Zum Abschluß noch einige Bemerkungen zu den in CW-Artikeln verwendeten Gleichnissen. Die "Schluckimpfung gegen Systemabhängigkeit" ist völlig wirkungslos, taugt nicht einmal als Placebo. Sie ist andererseits die Mindestvoraussetzung für eine allgemeine Verwendung, den Nachweis der Unschädlichkeit, schuldig geblieben und muß ihn nach Meinung der Autoren immer schuldig bleiben.

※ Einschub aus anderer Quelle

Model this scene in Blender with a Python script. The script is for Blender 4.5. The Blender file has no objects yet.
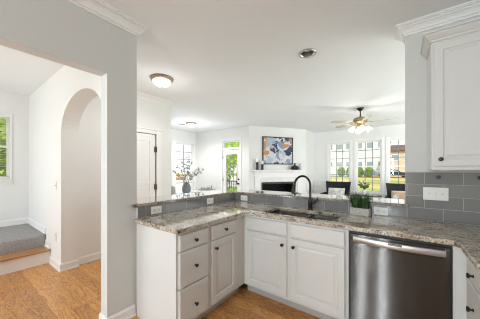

Unsere ganze Bewunderung gilt der Analogie von der Richtgeschwindigkeit. Eine bessere konnten auch wir bisher nicht finden. Im DB/DC-Bereich sind wir heute noch weit davon entfernt, einen Porsche auch nur besteigen zu können, außerdem wird Tempo 180 wohl von keinem Theoretiker angestrebt. Man ist sich ja - übertragen aufs Auto - noch nicht einmal einig, ob man mit dem rechten Fuß oder der linken Hand Gas geben soll, ob der richtige Platz für die Bremse nicht vielleicht doch über dem Kopf des Fahrers ist und vieles andere mehr.

Schon Leonardo da Vinci sagte: "Wer sich der Praxis hingibt ohne Wissenschaft, ist wie der Steuermann, der ein Schiff besteigt, ohne Ruder und Kompaß, und nicht weiß, wohin er fährt."

Aber Leonardo da Vinci kannte ja auch den Begriff der Richtgeschwindigkeit noch nicht!